India weighs Baloch leader Brahamdagh Bugti's asylum request

September 22, 2016 05:07 pm | Updated November 17, 2021 03:52 am IST

The request was forwarded by the Ministry of External Affairs to the Home Ministry.

In an indication that the government was serious about the Baloch cause, the Home Ministry said on Thursday that it had received Baloch leader Brahamdagh Bugti’s request for an Indian ID card and travel papers and was examining it, a senior official said.

The request was forwarded by the Ministry of External Affairs to the Home Ministry on Wednesday.

The official said that though a time frame could not be given for the request to be processed, it would be done at the earliest.

Verification process

Mr. Bugti will have to undergo multiple layers of verification before he is granted the Indian ID card and travel papers, said the official. The final call will be taken by Prime Minister Narendra Modi himself. India does not have a comprehensive asylum policy and as per the United Nations, there are at least 6,480 asylum seekers in India but the government does not recognise them.

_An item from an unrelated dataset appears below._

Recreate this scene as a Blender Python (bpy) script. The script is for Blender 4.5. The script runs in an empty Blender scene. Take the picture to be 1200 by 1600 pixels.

The situation is so complex that the officials in the Home Ministry are digging through 1959 records to check the process.

The last time India allowed an asylum request was in 1959 to Tibetan spiritual leader the Dalai Lama by the Jawaharlal Nehru government.

Mr. Bugti is presently based in Switzerland and he runs his political activities from there without official authorisation from the Swiss government. He filed the request with the Permanent Mission of India in Geneva on Tuesday.

He had earlier claimed that the Swiss government, that declined his application for an official ID in January 2016 since his party is on the terror watchlist of Pakistan, is creating hurdles to his work, due to pressure from Pakistan.

Even the term ‘refugee’ is not mentioned in any domestic law. India has not signed the 1951 United Nations Refugee Convention on the Status of Refugees, or its 1967 Protocol that stipulates the rights and services host states must provide refugees.

Mr. Bugti is president and founder of the Baloch Republican Party. He is the grandson of Nawab Akbar Bugti, a Baloch nationalist leader killed by the Pakistan Army in 2006. The Pakistan government had blamed India for helping Mr. Bugti flee Pakistan to Geneva in 2010 via Afghanistan.

If granted asylum, Mr. Bugti could be given a long-term visa to be renewed every year.

The other scenario is that he will get a registration certificate based on which he can travel anywhere in the world using it as a travel document, the official said.